Exactly repeat the full listing that follows.

■ ■ ■

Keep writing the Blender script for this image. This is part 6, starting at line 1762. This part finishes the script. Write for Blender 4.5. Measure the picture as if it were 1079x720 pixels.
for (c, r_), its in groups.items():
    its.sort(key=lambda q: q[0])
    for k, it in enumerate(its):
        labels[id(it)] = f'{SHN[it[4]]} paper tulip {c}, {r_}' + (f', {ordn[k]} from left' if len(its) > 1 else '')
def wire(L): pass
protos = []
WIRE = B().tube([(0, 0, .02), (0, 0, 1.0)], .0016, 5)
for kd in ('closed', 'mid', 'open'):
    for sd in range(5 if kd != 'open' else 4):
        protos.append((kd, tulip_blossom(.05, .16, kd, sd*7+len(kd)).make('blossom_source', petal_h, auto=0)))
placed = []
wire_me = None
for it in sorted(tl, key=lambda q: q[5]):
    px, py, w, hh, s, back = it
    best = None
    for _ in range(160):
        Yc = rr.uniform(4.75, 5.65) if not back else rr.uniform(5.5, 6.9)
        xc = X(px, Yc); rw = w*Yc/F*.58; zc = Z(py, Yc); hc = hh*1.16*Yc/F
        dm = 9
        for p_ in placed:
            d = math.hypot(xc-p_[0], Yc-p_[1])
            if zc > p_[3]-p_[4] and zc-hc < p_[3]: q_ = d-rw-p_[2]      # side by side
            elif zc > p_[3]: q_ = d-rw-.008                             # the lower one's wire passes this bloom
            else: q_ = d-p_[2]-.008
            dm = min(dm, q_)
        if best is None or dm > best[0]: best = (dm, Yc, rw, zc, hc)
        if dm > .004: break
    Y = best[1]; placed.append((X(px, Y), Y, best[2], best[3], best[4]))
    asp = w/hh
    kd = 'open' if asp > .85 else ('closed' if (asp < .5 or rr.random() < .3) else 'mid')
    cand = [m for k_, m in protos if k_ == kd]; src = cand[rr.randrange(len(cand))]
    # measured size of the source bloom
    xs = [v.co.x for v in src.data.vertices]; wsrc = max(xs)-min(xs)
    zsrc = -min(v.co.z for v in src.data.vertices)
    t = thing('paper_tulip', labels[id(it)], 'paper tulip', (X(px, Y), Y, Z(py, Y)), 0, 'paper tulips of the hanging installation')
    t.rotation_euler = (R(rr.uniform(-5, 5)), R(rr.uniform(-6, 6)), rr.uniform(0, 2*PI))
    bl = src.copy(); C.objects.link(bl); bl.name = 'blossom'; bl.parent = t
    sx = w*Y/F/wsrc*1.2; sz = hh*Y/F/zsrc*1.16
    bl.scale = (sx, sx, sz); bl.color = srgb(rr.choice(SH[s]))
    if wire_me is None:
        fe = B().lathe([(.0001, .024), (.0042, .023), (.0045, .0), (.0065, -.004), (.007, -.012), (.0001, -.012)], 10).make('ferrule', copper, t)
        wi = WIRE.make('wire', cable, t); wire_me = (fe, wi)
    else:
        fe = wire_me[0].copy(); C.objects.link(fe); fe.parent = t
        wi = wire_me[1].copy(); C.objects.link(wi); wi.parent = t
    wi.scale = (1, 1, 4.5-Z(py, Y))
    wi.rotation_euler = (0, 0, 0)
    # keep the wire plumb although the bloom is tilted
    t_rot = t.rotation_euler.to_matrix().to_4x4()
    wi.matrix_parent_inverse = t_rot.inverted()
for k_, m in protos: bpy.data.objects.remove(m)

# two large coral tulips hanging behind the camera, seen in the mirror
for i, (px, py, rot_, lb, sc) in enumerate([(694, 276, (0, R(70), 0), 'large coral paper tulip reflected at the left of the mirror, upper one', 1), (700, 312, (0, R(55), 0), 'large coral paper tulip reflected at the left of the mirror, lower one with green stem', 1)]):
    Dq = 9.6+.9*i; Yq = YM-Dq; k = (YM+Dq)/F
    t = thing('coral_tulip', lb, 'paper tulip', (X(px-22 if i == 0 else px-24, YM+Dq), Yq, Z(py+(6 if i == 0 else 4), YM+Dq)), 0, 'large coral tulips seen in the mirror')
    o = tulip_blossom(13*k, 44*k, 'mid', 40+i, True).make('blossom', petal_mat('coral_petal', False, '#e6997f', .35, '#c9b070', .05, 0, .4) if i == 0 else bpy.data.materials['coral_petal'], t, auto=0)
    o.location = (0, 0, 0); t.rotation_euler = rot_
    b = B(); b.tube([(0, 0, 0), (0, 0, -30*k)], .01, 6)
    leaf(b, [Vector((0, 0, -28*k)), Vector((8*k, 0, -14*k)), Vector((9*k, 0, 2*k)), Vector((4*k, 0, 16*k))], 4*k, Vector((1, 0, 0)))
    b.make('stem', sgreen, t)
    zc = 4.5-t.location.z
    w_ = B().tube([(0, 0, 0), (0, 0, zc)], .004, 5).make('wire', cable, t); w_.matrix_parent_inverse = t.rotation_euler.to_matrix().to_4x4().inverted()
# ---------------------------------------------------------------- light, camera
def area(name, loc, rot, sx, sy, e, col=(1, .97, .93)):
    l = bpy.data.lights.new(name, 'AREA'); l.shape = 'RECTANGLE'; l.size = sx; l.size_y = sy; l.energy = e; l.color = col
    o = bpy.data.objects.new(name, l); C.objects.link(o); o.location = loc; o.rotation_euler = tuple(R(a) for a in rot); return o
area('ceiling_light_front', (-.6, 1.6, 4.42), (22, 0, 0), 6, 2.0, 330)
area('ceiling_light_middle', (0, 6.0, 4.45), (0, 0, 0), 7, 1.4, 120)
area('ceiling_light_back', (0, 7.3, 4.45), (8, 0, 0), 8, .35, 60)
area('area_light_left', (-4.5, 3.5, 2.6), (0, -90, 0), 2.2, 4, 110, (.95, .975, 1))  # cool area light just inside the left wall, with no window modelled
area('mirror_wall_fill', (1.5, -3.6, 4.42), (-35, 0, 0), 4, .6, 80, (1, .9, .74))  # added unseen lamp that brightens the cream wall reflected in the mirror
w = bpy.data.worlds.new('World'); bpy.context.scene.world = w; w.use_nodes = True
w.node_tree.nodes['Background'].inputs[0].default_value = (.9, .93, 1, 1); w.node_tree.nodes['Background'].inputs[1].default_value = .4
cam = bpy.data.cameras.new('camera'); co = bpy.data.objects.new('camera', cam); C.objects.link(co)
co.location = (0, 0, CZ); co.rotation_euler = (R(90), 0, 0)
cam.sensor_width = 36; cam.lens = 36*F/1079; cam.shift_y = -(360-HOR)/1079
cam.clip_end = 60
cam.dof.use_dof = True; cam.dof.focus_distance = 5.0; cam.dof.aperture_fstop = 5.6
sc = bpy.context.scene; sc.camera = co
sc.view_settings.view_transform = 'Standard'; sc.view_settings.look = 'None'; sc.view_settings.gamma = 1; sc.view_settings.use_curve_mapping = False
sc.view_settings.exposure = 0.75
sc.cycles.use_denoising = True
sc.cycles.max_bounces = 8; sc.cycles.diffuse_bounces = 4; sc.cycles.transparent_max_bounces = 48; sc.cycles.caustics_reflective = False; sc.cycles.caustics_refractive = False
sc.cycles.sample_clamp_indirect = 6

■ ■ ■

• **In response**:
Keep writing the Blender script for this image. This is part 6, starting at line 1762. This part finishes the script. Write for Blender 4.5. Measure the picture as if it were 1079x720 pixels.
for (c, r_), its in groups.items():
    its.sort(key=lambda q: q[0])
    for k, it in enumerate(its):
        labels[id(it)] = f'{SHN[it[4]]} paper tulip {c}, {r_}' + (f', {ordn[k]} from left' if len(its) > 1 else '')
def wire(L): pass
protos = []
WIRE = B().tube([(0, 0, .02), (0, 0, 1.0)], .0016, 5)
for kd in ('closed', 'mid', 'open'):
    for sd in range(5 if kd != 'open' else 4):
        protos.append((kd, tulip_blossom(.05, .16, kd, sd*7+len(kd)).make('blossom_source', petal_h, auto=0)))
placed = []
wire_me = None
for it in sorted(tl, key=lambda q: q[5]):
    px, py, w, hh, s, back = it
    best = None
    for _ in range(160):
        Yc = rr.uniform(4.75, 5.65) if not back else rr.uniform(5.5, 6.9)
        xc = X(px, Yc); rw = w*Yc/F*.58; zc = Z(py, Yc); hc = hh*1.16*Yc/F
        dm = 9
        for p_ in placed:
            d = math.hypot(xc-p_[0], Yc-p_[1])
            if zc > p_[3]-p_[4] and zc-hc < p_[3]: q_ = d-rw-p_[2]      # side by side
            elif zc > p_[3]: q_ = d-rw-.008                             # the lower one's wire passes this bloom
            else: q_ = d-p_[2]-.008
            dm = min(dm, q_)
        if best is None or dm > best[0]: best = (dm, Yc, rw, zc, hc)
        if dm > .004: break
    Y = best[1]; placed.append((X(px, Y), Y, best[2], best[3], best[4]))
    asp = w/hh
    kd = 'open' if asp > .85 else ('closed' if (asp < .5 or rr.random() < .3) else 'mid')
    cand = [m for k_, m in protos if k_ == kd]; src = cand[rr.randrange(len(cand))]
    # measured size of the source bloom
    xs = [v.co.x for v in src.data.vertices]; wsrc = max(xs)-min(xs)
    zsrc = -min(v.co.z for v in src.data.vertices)
    t = thing('paper_tulip', labels[id(it)], 'paper tulip', (X(px, Y), Y, Z(py, Y)), 0, 'paper tulips of the hanging installation')
    t.rotation_euler = (R(rr.uniform(-5, 5)), R(rr.uniform(-6, 6)), rr.uniform(0, 2*PI))
    bl = src.copy(); C.objects.link(bl); bl.name = 'blossom'; bl.parent = t
    sx = w*Y/F/wsrc*1.2; sz = hh*Y/F/zsrc*1.16
    bl.scale = (sx, sx, sz); bl.color = srgb(rr.choice(SH[s]))
    if wire_me is None:
        fe = B().lathe([(.0001, .024), (.0042, .023), (.0045, .0), (.0065, -.004), (.007, -.012), (.0001, -.012)], 10).make('ferrule', copper, t)
        wi = WIRE.make('wire', cable, t); wire_me = (fe, wi)
    else:
        fe = wire_me[0].copy(); C.objects.link(fe); fe.parent = t
        wi = wire_me[1].copy(); C.objects.link(wi); wi.parent = t
    wi.scale = (1, 1, 4.5-Z(py, Y))
    wi.rotation_euler = (0, 0, 0)
    # keep the wire plumb although the bloom is tilted
    t_rot = t.rotation_euler.to_matrix().to_4x4()
    wi.matrix_parent_inverse = t_rot.inverted()
for k_, m in protos: bpy.data.objects.remove(m)

# two large coral tulips hanging behind the camera, seen in the mirror
for i, (px, py, rot_, lb, sc) in enumerate([(694, 276, (0, R(70), 0), 'large coral paper tulip reflected at the left of the mirror, upper one', 1), (700, 312, (0, R(55), 0), 'large coral paper tulip reflected at the left of the mirror, lower one with green stem', 1)]):
    Dq = 9.6+.9*i; Yq = YM-Dq; k = (YM+Dq)/F
    t = thing('coral_tulip', lb, 'paper tulip', (X(px-22 if i == 0 else px-24, YM+Dq), Yq, Z(py+(6 if i == 0 else 4), YM+Dq)), 0, 'large coral tulips seen in the mirror')
    o = tulip_blossom(13*k, 44*k, 'mid', 40+i, True).make('blossom', petal_mat('coral_petal', False, '#e6997f', .35, '#c9b070', .05, 0, .4) if i == 0 else bpy.data.materials['coral_petal'], t, auto=0)
    o.location = (0, 0, 0); t.rotation_euler = rot_
    b = B(); b.tube([(0, 0, 0), (0, 0, -30*k)], .01, 6)
    leaf(b, [Vector((0, 0, -28*k)), Vector((8*k, 0, -14*k)), Vector((9*k, 0, 2*k)), Vector((4*k, 0, 16*k))], 4*k, Vector((1, 0, 0)))
    b.make('stem', sgreen, t)
    zc = 4.5-t.location.z
    w_ = B().tube([(0, 0, 0), (0, 0, zc)], .004, 5).make('wire', cable, t); w_.matrix_parent_inverse = t.rotation_euler.to_matrix().to_4x4().inverted()
# ---------------------------------------------------------------- light, camera
def area(name, loc, rot, sx, sy, e, col=(1, .97, .93)):
    l = bpy.data.lights.new(name, 'AREA'); l.shape = 'RECTANGLE'; l.size = sx; l.size_y = sy; l.energy = e; l.color = col
    o = bpy.data.objects.new(name, l); C.objects.link(o); o.location = loc; o.rotation_euler = tuple(R(a) for a in rot); return o
area('ceiling_light_front', (-.6, 1.6, 4.42), (22, 0, 0), 6, 2.0, 330)
area('ceiling_light_middle', (0, 6.0, 4.45), (0, 0, 0), 7, 1.4, 120)
area('ceiling_light_back', (0, 7.3, 4.45), (8, 0, 0), 8, .35, 60)
area('area_light_left', (-4.5, 3.5, 2.6), (0, -90, 0), 2.2, 4, 110, (.95, .975, 1))  # cool area light just inside the left wall, with no window modelled
area('mirror_wall_fill', (1.5, -3.6, 4.42), (-35, 0, 0), 4, .6, 80, (1, .9, .74))  # added unseen lamp that brightens the cream wall reflected in the mirror
w = bpy.data.worlds.new('World'); bpy.context.scene.world = w; w.use_nodes = True
w.node_tree.nodes['Background'].inputs[0].default_value = (.9, .93, 1, 1); w.node_tree.nodes['Background'].inputs[1].default_value = .4
cam = bpy.data.cameras.new('camera'); co = bpy.data.objects.new('camera', cam); C.objects.link(co)
co.location = (0, 0, CZ); co.rotation_euler = (R(90), 0, 0)
cam.sensor_width = 36; cam.lens = 36*F/1079; cam.shift_y = -(360-HOR)/1079
cam.clip_end = 60
cam.dof.use_dof = True; cam.dof.focus_distance = 5.0; cam.dof.aperture_fstop = 5.6
sc = bpy.context.scene; sc.camera = co
sc.view_settings.view_transform = 'Standard'; sc.view_settings.look = 'None'; sc.view_settings.gamma = 1; sc.view_settings.use_curve_mapping = False
sc.view_settings.exposure = 0.75
sc.cycles.use_denoising = True
sc.cycles.max_bounces = 8; sc.cycles.diffuse_bounces = 4; sc.cycles.transparent_max_bounces = 48; sc.cycles.caustics_reflective = False; sc.cycles.caustics_refractive = False
sc.cycles.sample_clamp_indirect = 6